» Information supplied:
########################################

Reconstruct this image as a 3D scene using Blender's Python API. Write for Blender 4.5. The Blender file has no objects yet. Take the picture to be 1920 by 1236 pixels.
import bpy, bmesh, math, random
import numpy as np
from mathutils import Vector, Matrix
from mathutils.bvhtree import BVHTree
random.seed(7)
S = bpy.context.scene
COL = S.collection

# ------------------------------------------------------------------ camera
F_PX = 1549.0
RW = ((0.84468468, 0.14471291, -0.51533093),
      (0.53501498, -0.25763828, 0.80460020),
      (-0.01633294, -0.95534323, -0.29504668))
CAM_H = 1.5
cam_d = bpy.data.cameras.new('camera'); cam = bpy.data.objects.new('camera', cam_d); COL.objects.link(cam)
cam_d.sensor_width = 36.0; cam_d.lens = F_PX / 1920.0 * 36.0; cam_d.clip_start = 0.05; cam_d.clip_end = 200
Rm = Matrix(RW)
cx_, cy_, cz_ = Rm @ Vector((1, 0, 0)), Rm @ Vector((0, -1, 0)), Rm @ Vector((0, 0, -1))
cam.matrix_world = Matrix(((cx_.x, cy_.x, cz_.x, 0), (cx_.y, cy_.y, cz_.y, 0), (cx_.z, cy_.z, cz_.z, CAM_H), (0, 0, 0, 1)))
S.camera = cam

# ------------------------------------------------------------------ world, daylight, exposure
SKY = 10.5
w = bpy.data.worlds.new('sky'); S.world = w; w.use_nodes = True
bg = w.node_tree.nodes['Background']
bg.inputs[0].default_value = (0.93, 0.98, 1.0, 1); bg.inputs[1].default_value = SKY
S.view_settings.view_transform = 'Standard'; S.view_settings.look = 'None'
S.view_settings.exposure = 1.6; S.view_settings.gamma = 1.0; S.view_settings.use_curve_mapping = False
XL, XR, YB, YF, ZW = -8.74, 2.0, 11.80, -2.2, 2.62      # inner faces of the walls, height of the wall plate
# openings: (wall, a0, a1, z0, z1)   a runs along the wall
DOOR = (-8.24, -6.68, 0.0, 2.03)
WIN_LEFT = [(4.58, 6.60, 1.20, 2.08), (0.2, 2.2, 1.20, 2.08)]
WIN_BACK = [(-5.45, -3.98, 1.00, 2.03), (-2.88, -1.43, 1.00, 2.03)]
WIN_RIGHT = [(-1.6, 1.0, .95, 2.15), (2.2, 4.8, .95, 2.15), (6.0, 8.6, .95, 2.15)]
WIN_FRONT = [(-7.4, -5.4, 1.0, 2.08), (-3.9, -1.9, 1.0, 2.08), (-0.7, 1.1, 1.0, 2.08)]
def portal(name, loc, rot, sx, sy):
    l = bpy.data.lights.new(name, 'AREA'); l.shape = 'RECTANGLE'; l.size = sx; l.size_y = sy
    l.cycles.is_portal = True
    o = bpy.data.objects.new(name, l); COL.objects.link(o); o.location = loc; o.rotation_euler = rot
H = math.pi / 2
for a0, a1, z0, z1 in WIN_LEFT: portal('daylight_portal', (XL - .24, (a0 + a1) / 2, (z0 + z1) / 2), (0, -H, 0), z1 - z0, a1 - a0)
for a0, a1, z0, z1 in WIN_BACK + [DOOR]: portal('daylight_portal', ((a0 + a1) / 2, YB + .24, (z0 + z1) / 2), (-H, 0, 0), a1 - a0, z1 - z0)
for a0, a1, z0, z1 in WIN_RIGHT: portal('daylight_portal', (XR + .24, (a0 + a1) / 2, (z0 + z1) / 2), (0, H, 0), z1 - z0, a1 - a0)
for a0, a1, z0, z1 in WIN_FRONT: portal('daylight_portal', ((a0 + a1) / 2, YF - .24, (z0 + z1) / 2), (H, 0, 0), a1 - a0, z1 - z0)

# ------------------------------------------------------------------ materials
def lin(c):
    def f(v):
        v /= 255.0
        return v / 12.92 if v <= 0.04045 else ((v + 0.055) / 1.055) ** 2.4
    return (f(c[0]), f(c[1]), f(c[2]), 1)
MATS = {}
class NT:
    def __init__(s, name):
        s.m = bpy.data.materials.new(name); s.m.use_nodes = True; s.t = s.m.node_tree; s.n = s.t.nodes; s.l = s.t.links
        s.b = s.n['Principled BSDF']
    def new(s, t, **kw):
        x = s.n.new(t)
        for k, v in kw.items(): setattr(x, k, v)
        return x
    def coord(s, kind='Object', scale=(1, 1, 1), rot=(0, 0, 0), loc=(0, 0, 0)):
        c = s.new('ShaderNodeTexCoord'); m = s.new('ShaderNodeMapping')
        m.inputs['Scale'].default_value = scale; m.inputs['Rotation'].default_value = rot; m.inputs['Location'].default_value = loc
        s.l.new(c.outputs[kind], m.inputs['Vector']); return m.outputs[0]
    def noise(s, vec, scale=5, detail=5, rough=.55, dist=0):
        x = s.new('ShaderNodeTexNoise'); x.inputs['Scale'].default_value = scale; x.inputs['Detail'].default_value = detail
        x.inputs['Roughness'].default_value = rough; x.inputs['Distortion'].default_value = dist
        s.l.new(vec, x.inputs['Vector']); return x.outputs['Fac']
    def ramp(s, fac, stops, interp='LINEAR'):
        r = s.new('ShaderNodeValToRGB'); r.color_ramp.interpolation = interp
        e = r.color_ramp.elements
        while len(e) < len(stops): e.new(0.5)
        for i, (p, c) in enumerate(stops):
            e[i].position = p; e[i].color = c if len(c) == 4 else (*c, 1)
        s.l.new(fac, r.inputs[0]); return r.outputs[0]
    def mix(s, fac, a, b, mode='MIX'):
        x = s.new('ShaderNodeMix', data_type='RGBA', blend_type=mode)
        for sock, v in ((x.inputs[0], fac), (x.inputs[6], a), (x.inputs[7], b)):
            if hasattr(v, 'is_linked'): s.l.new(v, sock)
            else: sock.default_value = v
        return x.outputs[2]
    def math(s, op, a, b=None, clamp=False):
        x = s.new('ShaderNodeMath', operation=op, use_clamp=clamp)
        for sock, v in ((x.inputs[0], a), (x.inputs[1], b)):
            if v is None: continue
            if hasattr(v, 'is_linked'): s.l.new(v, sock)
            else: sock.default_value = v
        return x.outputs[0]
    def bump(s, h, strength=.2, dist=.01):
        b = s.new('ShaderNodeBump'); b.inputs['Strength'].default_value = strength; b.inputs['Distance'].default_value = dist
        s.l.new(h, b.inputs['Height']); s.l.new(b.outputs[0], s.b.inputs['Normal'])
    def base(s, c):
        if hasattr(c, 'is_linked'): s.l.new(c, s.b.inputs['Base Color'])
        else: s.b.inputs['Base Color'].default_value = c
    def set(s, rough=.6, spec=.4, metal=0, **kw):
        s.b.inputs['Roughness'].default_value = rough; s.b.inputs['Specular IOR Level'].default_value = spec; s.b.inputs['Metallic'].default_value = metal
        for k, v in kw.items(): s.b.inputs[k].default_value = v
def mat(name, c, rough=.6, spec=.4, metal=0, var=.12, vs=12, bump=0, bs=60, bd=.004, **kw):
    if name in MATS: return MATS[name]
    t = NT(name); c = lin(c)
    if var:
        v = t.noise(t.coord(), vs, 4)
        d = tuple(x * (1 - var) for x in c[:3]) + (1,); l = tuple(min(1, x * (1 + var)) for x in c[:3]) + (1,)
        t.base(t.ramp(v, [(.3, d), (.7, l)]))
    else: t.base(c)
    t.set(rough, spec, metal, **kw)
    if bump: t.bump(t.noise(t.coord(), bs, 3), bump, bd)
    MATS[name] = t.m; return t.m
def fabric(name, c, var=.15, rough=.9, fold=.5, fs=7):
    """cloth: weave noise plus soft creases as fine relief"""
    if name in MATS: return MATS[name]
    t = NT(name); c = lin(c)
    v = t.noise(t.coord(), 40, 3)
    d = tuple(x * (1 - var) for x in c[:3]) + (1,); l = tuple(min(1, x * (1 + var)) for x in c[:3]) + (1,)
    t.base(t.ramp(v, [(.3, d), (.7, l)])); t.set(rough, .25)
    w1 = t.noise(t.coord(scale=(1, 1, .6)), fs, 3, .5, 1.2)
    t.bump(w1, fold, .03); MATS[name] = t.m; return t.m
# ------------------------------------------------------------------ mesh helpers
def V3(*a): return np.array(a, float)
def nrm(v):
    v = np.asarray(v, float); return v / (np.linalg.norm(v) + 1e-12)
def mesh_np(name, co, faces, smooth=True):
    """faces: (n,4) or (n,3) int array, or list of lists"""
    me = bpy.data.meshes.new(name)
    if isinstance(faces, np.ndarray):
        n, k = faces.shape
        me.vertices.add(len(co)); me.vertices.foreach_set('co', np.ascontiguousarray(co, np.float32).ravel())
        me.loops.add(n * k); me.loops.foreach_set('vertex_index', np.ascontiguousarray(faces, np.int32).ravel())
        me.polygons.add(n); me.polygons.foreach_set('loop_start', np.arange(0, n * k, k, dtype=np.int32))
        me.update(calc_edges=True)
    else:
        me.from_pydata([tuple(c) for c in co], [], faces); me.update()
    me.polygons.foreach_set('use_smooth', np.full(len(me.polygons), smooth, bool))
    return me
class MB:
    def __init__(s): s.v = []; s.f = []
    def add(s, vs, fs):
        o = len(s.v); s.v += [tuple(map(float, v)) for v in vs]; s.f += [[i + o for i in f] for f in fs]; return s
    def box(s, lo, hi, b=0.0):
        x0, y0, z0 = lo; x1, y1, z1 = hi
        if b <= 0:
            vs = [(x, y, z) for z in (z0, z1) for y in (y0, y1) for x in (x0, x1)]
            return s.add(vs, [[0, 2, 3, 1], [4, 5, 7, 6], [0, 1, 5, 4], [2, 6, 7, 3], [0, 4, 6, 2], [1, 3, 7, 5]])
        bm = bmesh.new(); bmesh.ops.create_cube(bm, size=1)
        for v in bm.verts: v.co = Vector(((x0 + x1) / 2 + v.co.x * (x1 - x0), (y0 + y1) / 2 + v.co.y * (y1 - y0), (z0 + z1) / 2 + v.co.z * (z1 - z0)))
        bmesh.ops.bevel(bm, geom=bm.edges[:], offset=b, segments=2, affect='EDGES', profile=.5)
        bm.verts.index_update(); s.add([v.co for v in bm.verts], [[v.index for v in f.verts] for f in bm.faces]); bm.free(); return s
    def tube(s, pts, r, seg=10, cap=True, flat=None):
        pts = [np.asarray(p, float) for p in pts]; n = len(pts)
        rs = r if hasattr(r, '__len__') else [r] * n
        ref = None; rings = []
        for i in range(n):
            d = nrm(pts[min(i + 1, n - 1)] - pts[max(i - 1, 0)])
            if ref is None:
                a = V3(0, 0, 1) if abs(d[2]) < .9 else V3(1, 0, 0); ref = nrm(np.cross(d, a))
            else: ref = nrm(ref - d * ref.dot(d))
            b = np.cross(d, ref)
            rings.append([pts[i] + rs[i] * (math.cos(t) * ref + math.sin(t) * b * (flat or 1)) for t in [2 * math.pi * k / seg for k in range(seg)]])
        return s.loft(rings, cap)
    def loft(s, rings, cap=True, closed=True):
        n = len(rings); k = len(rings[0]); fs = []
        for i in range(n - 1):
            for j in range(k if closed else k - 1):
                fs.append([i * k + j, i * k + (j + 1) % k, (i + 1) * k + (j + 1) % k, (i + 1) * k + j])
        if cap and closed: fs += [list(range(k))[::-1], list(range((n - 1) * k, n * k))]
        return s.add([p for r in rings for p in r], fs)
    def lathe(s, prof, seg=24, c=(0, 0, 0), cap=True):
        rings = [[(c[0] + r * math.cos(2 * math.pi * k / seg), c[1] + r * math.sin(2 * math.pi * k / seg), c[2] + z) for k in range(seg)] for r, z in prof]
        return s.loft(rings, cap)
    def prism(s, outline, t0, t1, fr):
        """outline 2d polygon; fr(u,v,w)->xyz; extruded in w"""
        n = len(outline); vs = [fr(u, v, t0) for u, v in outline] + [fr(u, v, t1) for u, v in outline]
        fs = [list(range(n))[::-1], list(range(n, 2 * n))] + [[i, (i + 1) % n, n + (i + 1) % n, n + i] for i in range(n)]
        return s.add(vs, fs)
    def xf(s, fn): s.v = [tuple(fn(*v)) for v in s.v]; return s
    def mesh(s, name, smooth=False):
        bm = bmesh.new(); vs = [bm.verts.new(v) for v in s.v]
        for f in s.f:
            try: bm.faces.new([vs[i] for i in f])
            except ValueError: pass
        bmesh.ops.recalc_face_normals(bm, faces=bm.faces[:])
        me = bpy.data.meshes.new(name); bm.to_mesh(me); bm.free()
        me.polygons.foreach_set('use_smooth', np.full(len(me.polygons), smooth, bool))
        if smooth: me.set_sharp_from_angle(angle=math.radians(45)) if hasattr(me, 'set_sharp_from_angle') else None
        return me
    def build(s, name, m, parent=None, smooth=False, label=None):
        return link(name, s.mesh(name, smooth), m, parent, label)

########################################

» What you are asked to do: Output exactly the leading lines of the data, up to and including the line marked by "COL = S.collection".

» Written answer:
Reconstruct this image as a 3D scene using Blender's Python API. Write for Blender 4.5. The Blender file has no objects yet. Take the picture to be 1920 by 1236 pixels.
import bpy, bmesh, math, random
import numpy as np
from mathutils import Vector, Matrix
from mathutils.bvhtree import BVHTree
random.seed(7)
S = bpy.context.scene
COL = S.collection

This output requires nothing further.